Wild Arc Farm

Todd Cavallo, co-founder and winemaker at Wild Arc Farm in Pine Bush, New York

In the summer of 2016, Todd Cavallo and Crystal Cornish packed up 30 combined years of city life and headed north to Pine Bush, a small town in Orange County at the edge of the Hudson Valley. They had no farming background to speak of, just a curiosity about fermentation and a belief that New York could produce wines worth drinking. What followed was Wild Arc Farm, a nine-and-a-half-acre experiment in regenerative viticulture that would inadvertently launch a national movement.

Backstory

Wild Arc produced 25 cases in its first year and scaled to over 1,200 cases as Cavallo moved to full-time winemaking. From the start, they sought out organic and transitioning growers across the Finger Lakes and Long Island rather than expand their own footprint. The operation now processes around 20 tons of fruit per year and produces roughly 24,000 bottles across wines, piquette, and cider annually.

The Region

The mid-Hudson Valley sits in the shadow of the Catskills, with a cooler continental climate that pushes winemakers toward lower-alcohol, higher-acid styles.
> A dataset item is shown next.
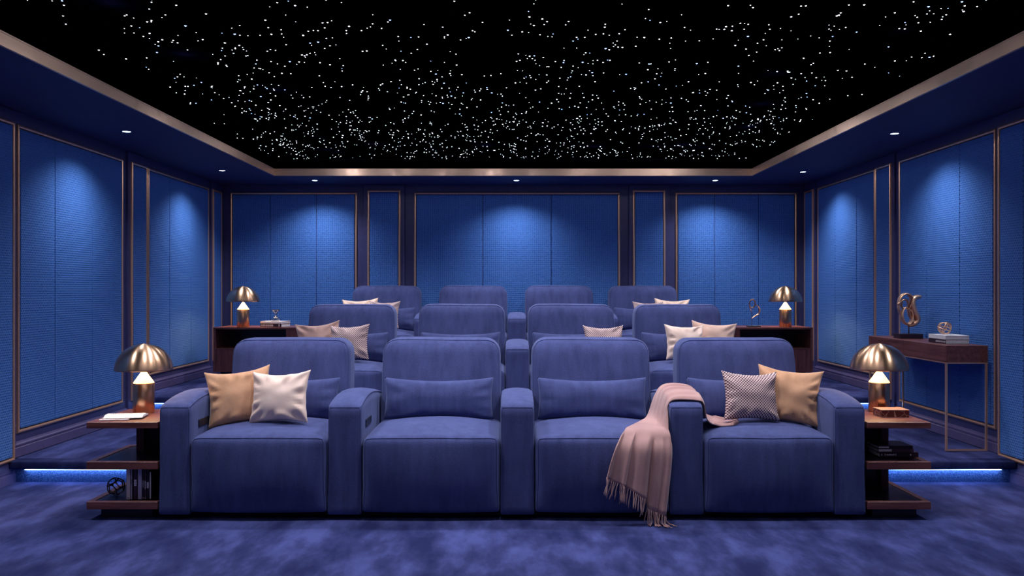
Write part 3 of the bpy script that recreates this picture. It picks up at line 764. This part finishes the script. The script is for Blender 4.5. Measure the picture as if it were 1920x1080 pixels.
# notebooks on the left table
def notebook():
    z = ZTOP+0.001
    n = empty('notebook', px(214, 785, 4.60)*1.0, math.radians(8), 'closed cream notebook under the open one', 'notebook', 'notebooks on the left side table'); n.location.z = z
    MB().box(-0.065, 0.085, -0.045, 0.055, 0, 0.0055, bev=0.0015).build('cover', m_cream, n)
    MB().box(-0.063, 0.083, -0.0455, 0.053, 0.0015, 0.0042).build('pages', m_white, n)
    n = empty('open_notebook', px(236, 781, 4.66)*1.0, math.radians(10), 'open white notebook lying in front of the left lamp', 'notebook', 'notebooks on the left side table'); n.location.z = z+0.006
    for s, nm_ in ((-1, 'page_block'), (1, 'page_block')):
        mb = MB(); vs = []; K = 12
        for i in range(K+1):
            t = i/K; yy = s*(0.001+0.072*t); zz = 0.003+0.011*sin(PI*min(1, t*1.25)**0.7)*(1-0.55*t)+0.004*(1-t)
            vs += [(-0.10+0.02*t*s*0.0, yy, 0.0012), (0.10, yy, 0.0012), (0.10, yy, zz), (-0.10, yy, zz)]
        fs = [(i*4+k, i*4+(k+1) % 4, (i+1)*4+(k+1) % 4, (i+1)*4+k) for i in range(K) for k in range(4)]+[(3, 2, 1, 0), (K*4, K*4+1, K*4+2, K*4+3)]
        mb.add(vs, fs)
        if s < 0: mb.f = [f[::-1] for f in mb.f]
        mb.build(nm_, m_white, n, True if False else False)
    MB().box(-0.104, 0.104, -0.076, 0.076, 0, 0.0012).build('cover', m_dark, n)
    mb = MB()
    for k in range(20):
        x = -0.092+k*0.0097; mb.tube([(x, 0.011*cos(a), 0.006+0.009*sin(a)) for a in lin(0.1, PI-0.1, 6)], 0.0011, 5)
    mb.build('ring_binding', m_black, n, True, kind='stuff')
notebook()

# right table: veined box and stack of books
e = empty('keepsake_box', (2.118, 4.735, ZTOP), 0, 'red veined stone box with pale lid in front of the right lamp', 'box')
MB().box(-0.077, 0.077, -0.055, 0.055, 0, 0.036, bev=0.0015).build('body', m_mar, e)
MB().box(-0.078, 0.078, -0.056, 0.056, 0.0362, 0.0415, bev=0.0015).build('lid', m_boxlid, e)
def flat_book(loc, rz, hx, hy, h, mat, label, grp, marks=None, spine='-y'):
    e = empty('book', loc, rz, label, 'book', grp); t = 0.002
    mb = MB().box(-hx, hx, -hy, hy, 0, t).box(-hx, hx, -hy, hy, h-t, h)
    if spine == '-y': mb.box(-hx, hx, -hy, -hy+t, t, h-t)
    else: mb.box(-hx, -hx+t, -hy, hy, t, h-t)
    mb.build('cover', mat, e)
    x0 = -hx+0.004 if spine == '-y' else -hx+t; y0 = -hy+t if spine == '-y' else -hy+0.003
    MB().box(x0, hx-0.004 if spine == '-y' else hx-0.003, y0, hy-0.003, t, h-t).build('pages', m_white, e)
    if marks:
        mb = MB()
        for a, b, z0, z1 in marks:
            if spine == '-y': mb.box(a, b, -hy-0.0004, -hy, z0, z1)
            else: mb.box(-hx-0.0004, -hx, a, b, z0, z1)
        mb.build('spine_print', m_print, e)
    return e
BG = 'stacked books on the right side table'
gl = lambda x0, n, z0, z1, st=0.0068: [(x0+st*i, x0+st*i+st*0.62, z0, z1-(0.002 if i % 3 == 1 else 0)) for i in range(n)]
flat_book((2.113, 4.70, 0.3125), 0, 0.106, 0.075, 0.026, m_dark, 'black book with white lettering, bottom of the stack', BG, [(-0.097, -0.092, 0.009, 0.017), (-0.078, -0.075, 0.007, 0.020)]+gl(-0.068, 7, 0.009, 0.018)+[(-0.018, -0.015, 0.007, 0.020), (0.060, 0.067, 0.010, 0.016)])
flat_book((2.100, 4.715, 0.3388), 0, 0.098, 0.080, 0.018, m_plum, 'plum book in the middle of the stack', BG, [(-0.094, -0.022, 0.003, 0.015)])
flat_book((2.098, 4.715, 0.3572), 0, 0.096, 0.080, 0.016, m_dark, 'dark book on top of the stack', BG, [(-0.092, -0.036, 0.004, 0.012)])

# ------------------------------------------------------------------ rear cabinets
def cabinet(s, label):
    cx = s*2.42; e = empty('cabinet', (cx, 8.1, T2), 0, label, 'cabinet', 'walnut cabinets by the rear sofa')
    hw = 0.455; z0 = 0.105; z1 = CT-T2; d = 0.45; t = 0.018
    bxs = MB(); bxs.box(-hw, hw, 0, d, z1-t, z1); bxs.box(-hw, -hw+0.022, 0.0, d, z0, z1-t); bxs.box(hw-0.022, hw, 0.0, d, z0, z1-t); bxs.box(-hw, hw, d-0.01, d, z0, z1-t); bxs.box(-hw+0.022, hw-0.022, 0, d-0.01, z0, z0+t)
    bxs.build('body', m_wood, e)
    # solid stile nearer the sofa, open shelf on the wall side, door below
    a, b = (hw-0.022-0.19, hw-0.022) if s < 0 else (-hw+0.022, -hw+0.022+0.19)
    MB().box(a, b, 0.001, 0.02, z0+t, z1-t, bev=0.001).build('side_door', m_woodz, e)
    MB().box(a-0.002, b+0.002, 0.03, d-0.012, z0+t, z1-t).build('partition', m_inlay, e)
    oa, ob = (-hw+0.023, a-0.003) if s < 0 else (b+0.003, hw-0.023)
    zs = CT-T2-0.20
    MB().box(oa, ob, 0.0, d-0.012, zs-0.012, zs).build('shelf', m_wood, e)
    MB().box(oa, ob, 0.001, 0.019, z0+t, zs-0.014, bev=0.001).build('door', m_woodz, e)
    MB().box(-hw+0.05, hw-0.05, 0.06, d-0.03, 0, z0).build('plinth', m_black, e)
    MB().box(oa, ob, d-0.02, d-0.011, zs, z1-t).build('niche_back', m_inlay, e)
cabinet(-1, 'walnut cabinet left of the rear sofa carrying lamp and books'); cabinet(1, 'walnut cabinet right of the rear sofa carrying lamp and thin sculpture')
CG = 'books on the left rear cabinet'
flat_book((-2.325, 8.27, CT+0.0005), math.radians(-16), 0.115, 0.085, 0.034, m_dark, 'black book with white lettering on the left cabinet', CG, gl(-0.108, 11, 0.006, 0.026, 0.0125)+[(0.086, 0.096, 0.006, 0.03)])
flat_book((-2.325, 8.27, CT+0.035), math.radians(-16), 0.115, 0.085, 0.020, m_white, 'white book under the glass vase on the left cabinet', CG)
zg = CT+0.0555
MB().lathe([(0.0, 0.0), (0.036, 0.0), (0.044, 0.010), (0.045, 0.018), (0.020, 0.030), (0.010, 0.050), (0.008, 0.066), (0.014, 0.080), (0.034, 0.100), (0.038, 0.110), (0.034, 0.109), (0.012, 0.088), (0.0, 0.084)], 24, (0, 0, 0)).build('glass_vase', m_glass, None, False, label='small clear glass hourglass-shaped vase on the stacked books', category='vase').location = (-2.325, 8.27, zg)

# thin sculpture, right cabinet
e = empty('ribbon_sculpture', (px(1413, 600, 8.22).x, 8.22, CT), 0, 'thin looping metal ribbon sculpture on a black plate', 'sculpture')
MB().box(-0.060, 0.062, -0.04, 0.04, 0, 0.012, bev=0.001).build('base', m_black, e)
k_ = FPX/8.22
q = lambda x, y, dy=0: Vector(((x-1413)/k_, dy, (611.5-y)/k_))
MB().tube([q(1409.5, 610), q(1409.5, 590)], 0.002, 6).build('rod', m_dkbrass, e, True)
MB().tube([q(1410.5+5.5*cos(a), 568+8*sin(a), 0.012*sin(a)) for a in [2*PI*i/28 for i in range(28)]], 0.0065, 8, True, 0.6).build('loop', m_lamp, e, True)
def spl(P, n=30): return [catm(P, t) for t in lin(0, 1, n)]
MB().tube(spl([q(1417, 569.5), q(1421.5, 573), q(1424, 580), q(1422.5, 587), q(1419, 589), q(1413.5, 592.5), q(1409.5, 596)]), [0.004+0.004*sin(PI*i/30) for i in range(31)], 8, False, 0.6).build('ribbon', m_lamp, e, True)
MB().tube(spl([q(1405, 572), q(1406.5, 578), q(1409.5, 584), q(1409.5, 590)]), 0.003, 8).build('tail', m_dkbrass, e, True)

# ------------------------------------------------------------------ console on the right wall
e = empty('console_table', (3.02, 5.62, T1), 0, 'narrow walnut console with thin bronze legs along the right wall', 'console table')
hz = 0.857-T1
MB().box(-0.14, 0.14, 0, 1.22, hz-0.112, hz, bev=0.002).build('drawer_box', m_woody, e)
MB().box(-0.1415, -0.1402, 0.012, 0.60, hz-0.104, hz-0.008).build('drawer_front', m_woody, e)
MB().box(-0.1415, -0.1402, 0.606, 1.208, hz-0.104, hz-0.008).build('drawer_front', m_woody, e)
for y in (0.004, 1.204):
    for x in (-0.139, 0.127): MB().box(x, x+0.012, y, y+0.012, 0.0, hz-0.118).build('leg', m_brass, e)
    MB().box(-0.127, 0.127, y, y+0.012, 0.0, 0.010).build('foot_rail', m_brass, e)
MB().box(-0.14, 0.14, 0.001, 1.219, hz-0.120, hz-0.112).build('under_frame', m_brass, e)
ZC = 0.857
SG = 'books on the console'
flat_book((3.043, 5.90, ZC+0.0005), 0, 0.083, 0.118, 0.030, m_dark, 'dark spined book at the bottom of the console stack', SG, [(-0.112+0.013*i, -0.112+0.013*i+0.009, 0.009, 0.021-(0.004 if i % 2 else 0)) for i in range(10)], '-x')
flat_book((3.043, 5.90, ZC+0.031), 0, 0.083, 0.118, 0.027, m_white, 'white book on top of the console stack', SG, None, '-x')
kz = ZC+0.0585
kn = MB(); R = 0.046; r = 0.0042
for ax, ph_ in (((0.2, 1, 0.35), 0), ((0.9, 0.55, 0.5), 0.3), ((-0.75, 0.6, 0.45), 0.8), ((0.15, -0.3, 1), 0.2)):
    ax = Vector(ax).normalized(); a = ax.orthogonal().normalized(); b = ax.cross(a)
    kn.tube([((a*cos(t)+b*sin(t))*(1+0.06*cos(3*t+ph_)))*(R-r) for t in [2*PI*i/36 for i in range(36)]], r, 6, True)
o = kn.build('ring_knot', m_brass, None, True, label='small tangled bronze ring knot on the white console book', category='ornament'); o.location = (px(1777, 613, 5.86).x, 5.90, kz+R)
# large sculpture
DS = 6.45; k2 = FPX/DS
e = empty('bird_sculpture', (px(1703, 600, DS).x, DS, ZC), 0, 'looping bronze abstract sculpture on a black block', 'sculpture')
MB().box(-0.088, 0.088, -0.055, 0.055, 0, 0.037, bev=0.001).build('base', m_dark, e)
g = lambda x, y, dy=0: Vector(((x-1703)/k2, dy, (634.5-y)/k2))
MB().tube([g(1704, 627), g(1704, 608)], 0.0045, 8).build('rod', m_dkbrass, e, True)
def ribbon(P, wdt, th, name, n=40, mat=m_brass, closed=False):
    # ribbon whose broad side runs in depth
    path = spl(P, n); taper = [wdt*(0.35+0.65*sin(PI*min(1, max(0, i/n*0.94+0.03)))**0.6) for i in range(n+1)]
    mb = MB(); vs = []; fs = []; m = 10
    for i, p in enumerate(path):
        t = (path[min(i+1, n)]-path[max(i-1, 0)]).normalized(); nn = Vector((-t.z, 0, t.x)).normalized(); D = Vector((0, 1, 0))
        for k in range(m): a = 2*PI*k/m; vs.append(p+D*cos(a)*taper[i]+nn*sin(a)*th*(taper[i]/wdt))
    for i in range(n):
        for k in range(m): fs.append((i*m+k, i*m+(k+1) % m, (i+1)*m+(k+1) % m, (i+1)*m+k))
    fs += [tuple(range(m))[::-1], tuple(n*m+k for k in range(m))]
    mb.add(vs, fs); return mb.build(name, mat, e, True)
ribbon([g(1681.5, 571, -0.01), g(1685, 567, -0.01), g(1692, 562, -0.01), g(1700, 563, 0), g(1703, 571, 0), g(1702, 577, 0.01)], 0.020, 0.0065, 'small_loop')
ribbon([g(1693, 579, 0), g(1690, 572, 0), g(1692, 565, 0)], 0.015, 0.005, 'link', 20)
ribbon([g(1688, 590, 0), g(1685, 578, 0), g(1686, 562, 0), g(1692, 553, 0), g(1700, 551, 0), g(1708, 556, 0.005), g(1709, 565, 0.01), g(1705, 577, 0.01), g(1706, 590, 0.01), g(1711, 602, 0.005)], 0.032, 0.0085, 'upper_loop', 60)
ribbon([g(1706, 578, 0.012), g(1696, 577, 0), g(1690, 588, -0.005), g(1693, 602, -0.005), g(1702, 608, 0), g(1708, 603, 0.0), g(1710, 592, 0.0), g(1706, 581, 0.006), g(1700, 578, 0.012)], 0.032, 0.0085, 'lower_loop', 60)
ribbon([g(1726, 556.5, 0), g(1718, 557, 0), g(1712, 562, 0), g(1711, 572, 0), g(1714, 584, 0), g(1719, 595, 0), g(1719, 602, 0), g(1712, 608, 0), g(1703, 610, 0)], 0.036, 0.023, 'body', 60)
Orange County winters can be brutal—Wild Arc lost 70 percent of its vines in back-to-back freezes—but the survivors, along with fruit from across the state, shape wines in the 10 to 12 percent ABV range that pair naturally with food.

Vineyards and Farming

Wild Arc maintains a single densely planted experimental acre with cold-hardy Cornell and University of Minnesota hybrids including Itasca, Aromella, Arandelle, and La Crescent. They source remaining grapes from certified organic or transitioning growers who share their values. Their philosophy centers on shifting farming conversations regionally rather than maximizing production on a single estate.

Winemaking

Fermentations rely on native yeast. Sulfur additions are minimal or absent. The portfolio spans vinifera, hybrid varieties, co-ferments, ciders, and spirits including nocino and arak. Wild Arc is most widely credited with kick-starting American piquette production, turning second-press grape pomace into a low-alcohol, naturally carbonated beverage that had previously been discarded as a byproduct.

The Wines

Key wines include Luca, a skin-contact Traminette named for Cavallo and Cornish's daughter, and a Riesling that spends 14 months in barrel. Their piquettes—made by rehydrating pomace with water and allowing refermentation—come in several formats, including canned versions. The range reflects a deliberate commitment to zero-waste production and honest pricing.